We pulled into the marina at Oceanworld at 0900 and fueled and received a berth. While we were both tired after napping in the cockpit while the other steered, there was so much to see that we explored. We found a little restaurant run by two Canadians just outside the marina and had a great supper there. The next couple of days we toured Puerto Plata and lounged by a huge pool that we had to ourselves.

On a Wednesday night we waited for the land effect breezes to take over the easterly trade winds and left Oceanworld. Well we were greeted by water we estimate at 8-10 foot rollers that bounced us around until we could clear of the shallower water near shore. We were off for Puerto Rico. Once clear of the rougher water we wanted to put up the main sail, however, the bouncing around had caused our halyard to wrap around another line at the mast and we only could use the jib. In the morning light we saw what had happened and after a little cursing and bouncing around on deck the halyard was freed. During the night we kept hearing two other boats on the radio and we finally contacted them. They were about an hour behind us so we had a little more comfort that we weren’t the only ones out there. By late morning we decided we needed a break and put into what almost looked like a fjord on the northeast tip of the DR.

We re-grouped there on one of the most spectacular sceneries we have ever seen. The other two boats also put in there however we decided to leave before they did. We were on the go again to cross the Mona Passage between the DR and Puerto Rico. This passage can be a nasty one and the distance we had to cover was about 130 miles. Weather cooperated and we made the Puerto Rico coast just after nightfall and anchored at Mayaguez, a seaport on the west side of the island. We tried to get hold of US Customs the next day because PR is a US protectorate and only finally managed to check in at the end of the afternoon on Saturday. The next morning we motored south for about 10 miles to Boqueron, a well know anchorage for cruising boats. Of course on the way down we caught a fish for supper and had it cleaned before entering the anchorage.

Looking back, we left Georgetown, Exuma exactly 12 days before arriving in PR. During that time we were laid up in the T & C for 2 days and Oceanworld for another 2 days. So in 8 days we covered over 500 miles, many of those at night. From here on in we slow down and enjoy the wonderful little bays and reefs of the islands as we will very slowly move east and south over the next couple of months.

Friday, January 2, 2009

The First Long Passage

New Years and we’re moving from Mayaguana to the Turks & Caicos. We left one of the nicest anchorages we have seen in the Bahamas with 15 feet of crystal clear water on a white sand bottom. (Liz only looked at it from near the boat ladder due to the overly curious 4 foot barracuda). At midnight we started our last leg of a 250 nautical mile passage that started at Georgetown on the Monday morning. We had left there more than a little nervous and bucking 15 knot winds and 4-6 foot waves that were right on the nose. The first leg of our journey would be relatively short, 25 miles, because we got a late start that morning as we needed to access the internet weather and try one last time to extend our Bahamian visa before leaving their waters. No success with the visa as a boat load of Haitians arrived somewhere nearby and the immigration folk were in an uproar.

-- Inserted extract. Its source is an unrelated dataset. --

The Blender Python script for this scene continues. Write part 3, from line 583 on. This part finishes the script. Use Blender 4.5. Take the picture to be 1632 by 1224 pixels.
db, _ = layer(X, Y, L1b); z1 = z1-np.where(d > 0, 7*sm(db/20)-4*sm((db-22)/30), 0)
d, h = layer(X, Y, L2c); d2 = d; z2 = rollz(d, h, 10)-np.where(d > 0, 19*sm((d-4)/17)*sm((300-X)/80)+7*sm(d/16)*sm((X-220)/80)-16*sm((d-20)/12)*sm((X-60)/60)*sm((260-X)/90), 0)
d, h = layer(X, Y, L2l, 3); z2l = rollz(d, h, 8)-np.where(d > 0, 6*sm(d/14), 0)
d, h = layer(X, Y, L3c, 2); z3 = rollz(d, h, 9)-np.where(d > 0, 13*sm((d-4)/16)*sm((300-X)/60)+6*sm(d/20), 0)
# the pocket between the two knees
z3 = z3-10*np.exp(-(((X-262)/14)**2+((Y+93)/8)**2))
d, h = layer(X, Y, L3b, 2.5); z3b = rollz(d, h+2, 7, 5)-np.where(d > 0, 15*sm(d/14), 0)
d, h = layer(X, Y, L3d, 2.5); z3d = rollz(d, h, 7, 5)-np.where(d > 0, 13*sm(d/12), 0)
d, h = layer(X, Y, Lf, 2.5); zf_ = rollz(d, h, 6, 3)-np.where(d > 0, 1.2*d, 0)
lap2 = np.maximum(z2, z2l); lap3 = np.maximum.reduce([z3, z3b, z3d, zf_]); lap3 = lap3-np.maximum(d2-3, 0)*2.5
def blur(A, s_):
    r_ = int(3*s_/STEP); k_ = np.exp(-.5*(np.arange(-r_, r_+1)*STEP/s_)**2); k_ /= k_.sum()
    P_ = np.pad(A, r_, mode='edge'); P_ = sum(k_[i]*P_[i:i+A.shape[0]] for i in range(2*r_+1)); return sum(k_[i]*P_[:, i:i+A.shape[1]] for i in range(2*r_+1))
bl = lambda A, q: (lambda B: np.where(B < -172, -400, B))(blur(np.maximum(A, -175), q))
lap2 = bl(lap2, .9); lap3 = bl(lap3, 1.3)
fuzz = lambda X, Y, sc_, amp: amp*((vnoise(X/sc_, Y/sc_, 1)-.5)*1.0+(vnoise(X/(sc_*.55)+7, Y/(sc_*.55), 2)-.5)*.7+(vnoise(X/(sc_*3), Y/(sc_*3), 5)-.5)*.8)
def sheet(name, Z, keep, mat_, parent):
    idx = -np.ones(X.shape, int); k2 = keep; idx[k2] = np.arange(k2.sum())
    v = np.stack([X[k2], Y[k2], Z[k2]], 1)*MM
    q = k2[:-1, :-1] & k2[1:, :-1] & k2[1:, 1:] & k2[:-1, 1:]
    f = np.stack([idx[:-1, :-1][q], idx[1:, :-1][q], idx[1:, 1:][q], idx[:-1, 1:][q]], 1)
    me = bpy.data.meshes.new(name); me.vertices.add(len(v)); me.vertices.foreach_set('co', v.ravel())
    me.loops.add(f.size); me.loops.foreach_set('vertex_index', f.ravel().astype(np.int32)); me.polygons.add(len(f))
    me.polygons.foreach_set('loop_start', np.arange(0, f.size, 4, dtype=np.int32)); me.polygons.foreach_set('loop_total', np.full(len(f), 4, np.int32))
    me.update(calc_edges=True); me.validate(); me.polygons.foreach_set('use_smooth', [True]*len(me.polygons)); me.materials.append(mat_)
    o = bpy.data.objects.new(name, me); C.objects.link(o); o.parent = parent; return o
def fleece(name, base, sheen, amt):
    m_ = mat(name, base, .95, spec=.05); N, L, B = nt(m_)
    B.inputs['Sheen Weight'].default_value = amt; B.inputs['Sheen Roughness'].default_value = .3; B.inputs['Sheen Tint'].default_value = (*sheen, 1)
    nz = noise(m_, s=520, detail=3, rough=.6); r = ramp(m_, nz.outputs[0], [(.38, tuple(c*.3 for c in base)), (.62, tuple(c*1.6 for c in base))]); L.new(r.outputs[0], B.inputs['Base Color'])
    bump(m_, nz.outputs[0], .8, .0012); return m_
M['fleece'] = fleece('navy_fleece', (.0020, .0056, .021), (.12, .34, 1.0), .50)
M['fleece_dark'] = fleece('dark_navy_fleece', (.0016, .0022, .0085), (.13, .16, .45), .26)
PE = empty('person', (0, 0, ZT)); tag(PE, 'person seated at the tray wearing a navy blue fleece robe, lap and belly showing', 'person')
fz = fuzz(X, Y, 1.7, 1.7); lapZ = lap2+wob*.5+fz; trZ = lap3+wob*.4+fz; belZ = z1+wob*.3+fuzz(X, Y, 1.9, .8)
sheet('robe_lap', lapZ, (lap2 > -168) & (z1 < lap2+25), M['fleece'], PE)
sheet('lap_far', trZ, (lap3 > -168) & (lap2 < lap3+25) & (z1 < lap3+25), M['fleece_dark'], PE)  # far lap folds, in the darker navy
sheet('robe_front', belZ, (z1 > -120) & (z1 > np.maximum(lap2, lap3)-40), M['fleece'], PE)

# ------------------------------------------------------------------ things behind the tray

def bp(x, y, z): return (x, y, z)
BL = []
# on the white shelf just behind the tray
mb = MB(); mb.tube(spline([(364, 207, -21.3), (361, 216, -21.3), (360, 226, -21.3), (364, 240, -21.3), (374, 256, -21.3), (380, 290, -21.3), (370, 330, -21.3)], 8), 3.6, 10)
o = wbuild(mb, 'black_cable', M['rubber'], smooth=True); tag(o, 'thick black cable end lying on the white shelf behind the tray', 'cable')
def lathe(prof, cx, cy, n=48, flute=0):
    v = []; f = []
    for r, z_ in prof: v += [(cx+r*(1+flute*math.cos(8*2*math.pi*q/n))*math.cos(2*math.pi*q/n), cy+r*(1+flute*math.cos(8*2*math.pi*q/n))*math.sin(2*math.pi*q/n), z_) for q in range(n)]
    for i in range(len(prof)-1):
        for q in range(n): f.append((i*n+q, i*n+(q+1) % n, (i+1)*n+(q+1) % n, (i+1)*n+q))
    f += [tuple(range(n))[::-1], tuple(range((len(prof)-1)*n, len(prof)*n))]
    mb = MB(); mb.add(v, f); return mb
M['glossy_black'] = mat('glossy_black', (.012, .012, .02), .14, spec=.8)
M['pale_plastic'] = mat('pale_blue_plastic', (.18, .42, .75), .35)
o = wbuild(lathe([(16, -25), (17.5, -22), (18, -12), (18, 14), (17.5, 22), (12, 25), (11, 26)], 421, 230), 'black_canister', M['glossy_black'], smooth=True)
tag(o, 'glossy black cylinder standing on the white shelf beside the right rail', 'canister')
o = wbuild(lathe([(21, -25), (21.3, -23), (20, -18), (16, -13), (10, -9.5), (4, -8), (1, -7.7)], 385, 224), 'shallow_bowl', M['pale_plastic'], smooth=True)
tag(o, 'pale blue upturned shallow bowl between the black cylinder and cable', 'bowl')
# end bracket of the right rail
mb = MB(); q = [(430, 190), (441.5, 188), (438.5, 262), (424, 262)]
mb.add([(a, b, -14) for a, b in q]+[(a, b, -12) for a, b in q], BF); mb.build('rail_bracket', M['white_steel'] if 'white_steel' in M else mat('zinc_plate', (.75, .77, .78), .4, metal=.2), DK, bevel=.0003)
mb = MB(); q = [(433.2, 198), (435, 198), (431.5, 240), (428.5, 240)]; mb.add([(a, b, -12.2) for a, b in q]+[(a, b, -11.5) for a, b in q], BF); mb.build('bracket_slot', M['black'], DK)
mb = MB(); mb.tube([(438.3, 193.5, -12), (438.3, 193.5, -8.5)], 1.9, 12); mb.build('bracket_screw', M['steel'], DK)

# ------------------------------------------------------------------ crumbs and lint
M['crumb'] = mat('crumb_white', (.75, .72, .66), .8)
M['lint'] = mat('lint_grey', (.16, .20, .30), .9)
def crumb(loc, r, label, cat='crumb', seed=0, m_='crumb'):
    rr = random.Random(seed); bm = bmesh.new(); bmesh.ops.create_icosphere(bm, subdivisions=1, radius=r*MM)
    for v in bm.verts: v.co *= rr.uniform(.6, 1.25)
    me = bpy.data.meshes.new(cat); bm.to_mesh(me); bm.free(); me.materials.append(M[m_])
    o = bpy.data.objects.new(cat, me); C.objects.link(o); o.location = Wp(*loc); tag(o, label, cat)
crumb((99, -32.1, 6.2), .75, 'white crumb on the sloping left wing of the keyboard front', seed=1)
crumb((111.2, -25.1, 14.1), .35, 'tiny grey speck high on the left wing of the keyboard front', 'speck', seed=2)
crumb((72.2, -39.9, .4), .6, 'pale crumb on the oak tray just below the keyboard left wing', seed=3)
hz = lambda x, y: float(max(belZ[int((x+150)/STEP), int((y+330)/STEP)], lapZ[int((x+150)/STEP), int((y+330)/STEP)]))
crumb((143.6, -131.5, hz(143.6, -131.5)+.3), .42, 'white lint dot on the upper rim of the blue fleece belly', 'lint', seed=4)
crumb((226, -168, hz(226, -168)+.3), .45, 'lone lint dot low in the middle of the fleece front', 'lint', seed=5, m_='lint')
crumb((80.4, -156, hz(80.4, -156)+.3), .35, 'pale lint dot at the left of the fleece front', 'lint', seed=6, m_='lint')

We made Long Island in the afternoon after tacking back and forth along our designated route. We stayed at a beautiful beach at Hog Cay. The picture doesn’t do it justice. The next morning bright and early we left for Rum Cay. A great trip with both fishing rods out. We must have had 3-4 hits before we got into a school of mahi mahi. First one rod started to sing and before we could get more than 10 feet of line in the second one started to tear of line. Liz proceeded to slowly bring in the first fish while I tried to bring in the second on the lighter rod. Both fish were jumping and in the end the one on the lighter rod got away. Liz brought hers in close to the boat and we got it on board. A nice 8-10 pound mahi. Cleaned it that afternoon when we got into Rum Cay and had it that night for supper. Better than anything we have had in any restaurant. A 6 foot nurse shark cleaned up the mess we had thrown overboard. Talk about efficient garbage service.

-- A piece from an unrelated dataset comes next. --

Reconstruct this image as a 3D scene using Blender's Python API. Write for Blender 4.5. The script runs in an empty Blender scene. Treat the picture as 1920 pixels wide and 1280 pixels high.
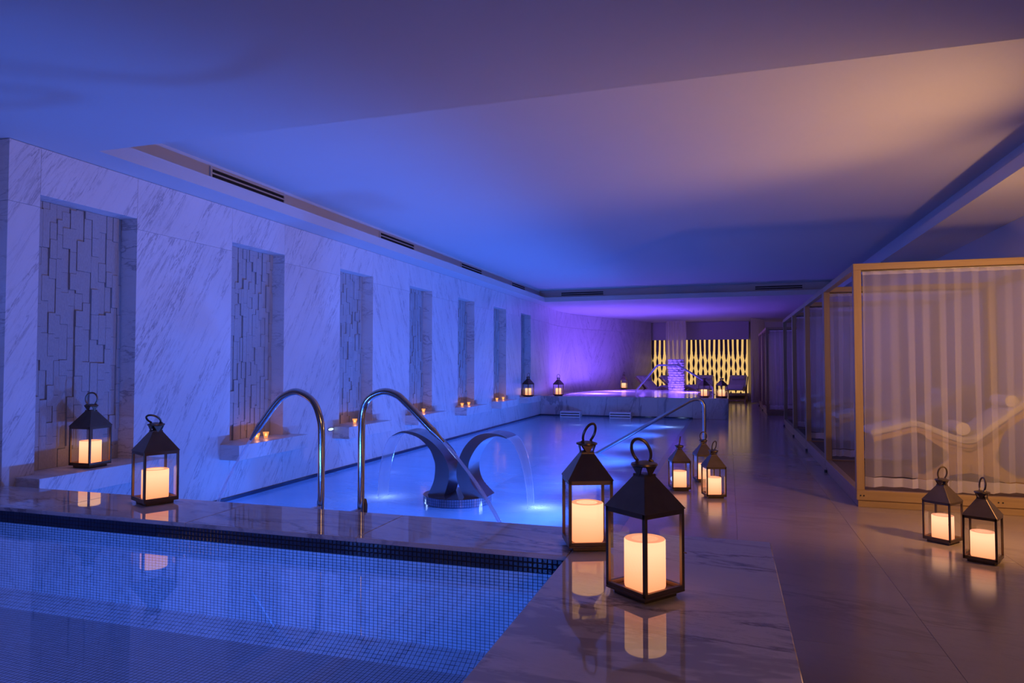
import bpy, bmesh, math, random
from mathutils import Vector, Matrix
random.seed(7)
R = math.radians
S = bpy.context.scene
COL = S.collection

# ------------------------------------------------------------------ camera
cam_d = bpy.data.cameras.new('camera'); cam = bpy.data.objects.new('camera', cam_d); COL.objects.link(cam)
cam_d.lens = 24.0; cam_d.sensor_width = 36.0; cam_d.clip_start = .05; cam_d.clip_end = 100
cam.location = (0, 0, 1.2)
cam.rotation_euler = (R(90 + 1.88), 0, R(17.55))
S.camera = cam
# ------------------------------------------------------------------ world and exposure
w = bpy.data.worlds.new('world'); S.world = w; w.use_nodes = True
w.node_tree.nodes['Background'].inputs[0].default_value = (.02, .02, .05, 1)
w.node_tree.nodes['Background'].inputs[1].default_value = .3
S.view_settings.view_transform = 'Standard'; S.view_settings.look = 'None'
S.view_settings.gamma = 1; S.view_settings.use_curve_mapping = False
S.view_settings.exposure = 0.0
cy = S.cycles
cy.use_denoising = True; cy.max_bounces = 8; cy.diffuse_bounces = 3; cy.glossy_bounces = 4
cy.transmission_bounces = 4; cy.transparent_max_bounces = 24; cy.sample_clamp_indirect = 4
cy.caustics_reflective = False; cy.caustics_refractive = False
# ------------------------------------------------------------------ lamps
BLUE = (.055, .19, 1.0); VIOLET = (.28, .12, 1.0); WARM = (1.0, .50, .17)
def lamp(kind, name, loc, power, color, size=.05, target=None, cone=None, blend=.5, size_y=None, spread=None):
    d = bpy.data.lights.new(name, kind); d.energy = power; d.color = color
    o = bpy.data.objects.new(name, d); COL.objects.link(o); o.location = loc
    if kind == 'AREA':
        d.size = size
        if size_y: d.shape = 'RECTANGLE'; d.size_y = size_y
        if spread: d.spread = R(spread)
    else:
        d.shadow_soft_size = size
    if kind == 'SPOT':
        d.spot_size = R(cone); d.spot_blend = blend
    if target is not None:
        o.rotation_euler = (Vector(target) - Vector(loc)).to_track_quat('-Z', 'Y').to_euler()
    return o
# luminaires in the right-hand side wall of the long pool, shining across to the marble wall
for i in range(7):
    y = 3.7 + 1.6 * i
    lamp('SPOT', 'underwater_light', (-.95, y, -.65), 370, BLUE, .08, (-4.4, y, 1.1), 118, .8)
for y in (4.6, 7.2, 9.8, 12.4):
    lamp('POINT', 'underwater_light', (-2.6, y, -.85), 7, BLUE, .12)
# shallow luminaires under the falling water and the air jets
for x, y, p in ((-1.53, 5.58, 6.5), (-2.99, 5.6, 4.), (-1.1, 13.4, 9), (-2.85, 13.3, 2.), (-1.9, 13.5, 2.5)):
    lamp('POINT', 'underwater_jet_light', (x, y, -.12), p, (.42, .58, 1.0), .06)
for x, y in ((-1.17, 7.8), (-2.27, 8.54), (-2.9, 9.87), (-3.6, 6.9), (-1.1, 9.9)):
    lamp('POINT', 'underwater_jet_light', (x, y, -.1), .3, (.42, .58, 1.0), .03)
# small pool in front
lamp('SPOT', 'underwater_light', (-1.5, -.35, .25), 165, BLUE, .1, (-1.6, 2.6, .08), 78, .6)
lamp('SPOT', 'underwater_light', (-3.1, -.35, .25), 165, BLUE, .1, (-3.1, 2.6, .08), 78, .6)
lamp('SPOT', 'underwater_light', (-3.7, 1.5, .2), 50, BLUE, .08, (-4.0, 2.1, 2.59), 86, .7)
# hot tub
for x, y, p in ((-3.2, 17.3, 400), (-2.9, 18.9, 330), (-1.0, 18.7, 260)):
    lamp('POINT', 'hot_tub_light', (x, y, .2), p, VIOLET, .1)
# warm uplight and lamp beside the first cabana, right of the frame
lamp('SPOT', 'warm_uplight', (2.5, 4.9, .9), 260, WARM, .05, (-.3, 4.75, 2.85), 84, 1.)
lamp('SPOT', 'warm_lamp', (2.25, 4.6, 1.4), 125, WARM, .08, (1.8, 6.4, .95), 150, .6)
lamp('AREA', 'warm_fill_light', (2.3, -1.5, 2.2), 26, WARM, .8, (1.2, 4, .4))  # added soft fill behind the camera, warms the floor, slab and lantern tops

# ------------------------------------------------------------------ material helpers
class NT:
    def __init__(s, name):
        s.m = bpy.data.materials.new(name); s.m.use_nodes = True
        s.t = s.m.node_tree; s.t.nodes.clear()
        s.out = s.n('ShaderNodeOutputMaterial')
    def n(s, kind, **kw):
        nd = s.t.nodes.new(kind)
        for k, v in kw.items():
            if k in nd.inputs: nd.inputs[k].default_value = v
            else: setattr(nd, k, v)
        return nd
    def l(s, a, b): s.t.links.new(a, b)
    def math(s, op, a, b=None, clamp=False):
        nd = s.n('ShaderNodeMath', operation=op, use_clamp=clamp)
        for i, v in enumerate((a, b)):
            if v is None: continue
            if isinstance(v, (int, float)): nd.inputs[i].default_value = v
            else: s.l(v, nd.inputs[i])
        return nd.outputs[0]
    def maprange(s, v, a, b, c=0., d=1.):
        nd = s.n('ShaderNodeMapRange'); s.l(v, nd.inputs[0])
        for i, q in enumerate((a, b, c, d)): nd.inputs[i + 1].default_value = q
        return nd.outputs[0]
    def mixc(s, f, a, b):
        nd = s.n('ShaderNodeMix', data_type='RGBA')
        for sock, v in ((nd.inputs['Factor'], f), (nd.inputs[6], a), (nd.inputs[7], b)):
            if isinstance(v, (int, float)): sock.default_value = v
            elif isinstance(v, tuple): sock.default_value = (*v[:3], 1)
            else: s.l(v, sock)
        return nd.outputs[2]
    def mixs(s, f, a, b):
        nd = s.n('ShaderNodeMixShader')
        if isinstance(f, (int, float)): nd.inputs[0].default_value = f
        else: s.l(f, nd.inputs[0])
        s.l(a, nd.inputs[1]); s.l(b, nd.inputs[2]); return nd.outputs[0]
    def bump(s, h, strength, dist):
        nd = s.n('ShaderNodeBump', Strength=strength, Distance=dist); s.l(h, nd.inputs['Height']); return nd.outputs[0]
    def schlick(s, f0, normal=None):
        lw = s.n('ShaderNodeLayerWeight', Blend=.5)
        if normal is not None: s.l(normal, lw.inputs['Normal'])
        p = s.math('POWER', lw.outputs['Facing'], 5.)
        return s.math('ADD', s.math('MULTIPLY', p, 1 - f0), f0)
    def done(s, sh): s.l(sh, s.out.inputs[0]); return s.m

def coords(t, spread=40.):
    tc = t.n('ShaderNodeTexCoord'); oi = t.n('ShaderNodeObjectInfo')
    sc = t.n('ShaderNodeVectorMath', operation='SCALE'); cb = t.n('ShaderNodeCombineXYZ', X=1., Y=.7, Z=1.3)
    t.l(cb.outputs[0], sc.inputs[0]); t.l(t.math('MULTIPLY', oi.outputs['Random'], spread), sc.inputs['Scale'])
    ad = t.n('ShaderNodeVectorMath', operation='ADD'); t.l(tc.outputs['Object'], ad.inputs[0]); t.l(sc.outputs[0], ad.inputs[1])
    return ad.outputs[0], oi.outputs['Random']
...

We left Rum right after supper on our first overnight passage. Both of us were quite nervous as we hadn’t ever done this before and we did not have a buddy boat with us. The conditions were perfect. Almost flat seas with no chop but a 4 foot easy swell that didn’t give us any problems. Winds were light so we were motor sailing with full sails up and we were doing more than 7 knots most through the night. Instead of arriving at our next destination in the middle of the afternoon, we arrived at the Plana Cays at day break. Both of us had napped during the night and sunrise was a spectacular and welcome sight. We decided to keep going right on through to Mayaguana and arrived in the middle of the afternoon to enjoy a dip in the water before having supper and getting to sleep before our last step of the trip. The dolphins we saw as we were coming in unfortunately did not come around the boat.

We left Mayaguana at midnight and wished each other a Happy New Year. We believe that we saw the fireworks at the Turks and Caicos reflected off the clouds on the horizon to the south. As we weighed anchor the bioluminescence in the water was spectacular. So its 2:00 AM, I’m watching the meteorites zipping across the sky, Liz is having a nap on one of the cockpit cushions, there is very little wind and we’re making our way south at 6 knots using the engine. After having worried about the first night passage, this second one is peaceful and enjoyable. We left in the middle of the night because we wanted to arrive first thing in the morning before the convection winds started to blow from the east over the shallow Caicos Bank.

Our next big step will be to jump to the Dominican Republic from the Turks and Caicos, another 80 mile passage in very open water. After having sailed in the Bahamas where the water is very shallow, to be in several thousand feet of water is also a little unnerving. The deep blue colour of the water is also something we’ll both remember. Time to get back to the helm.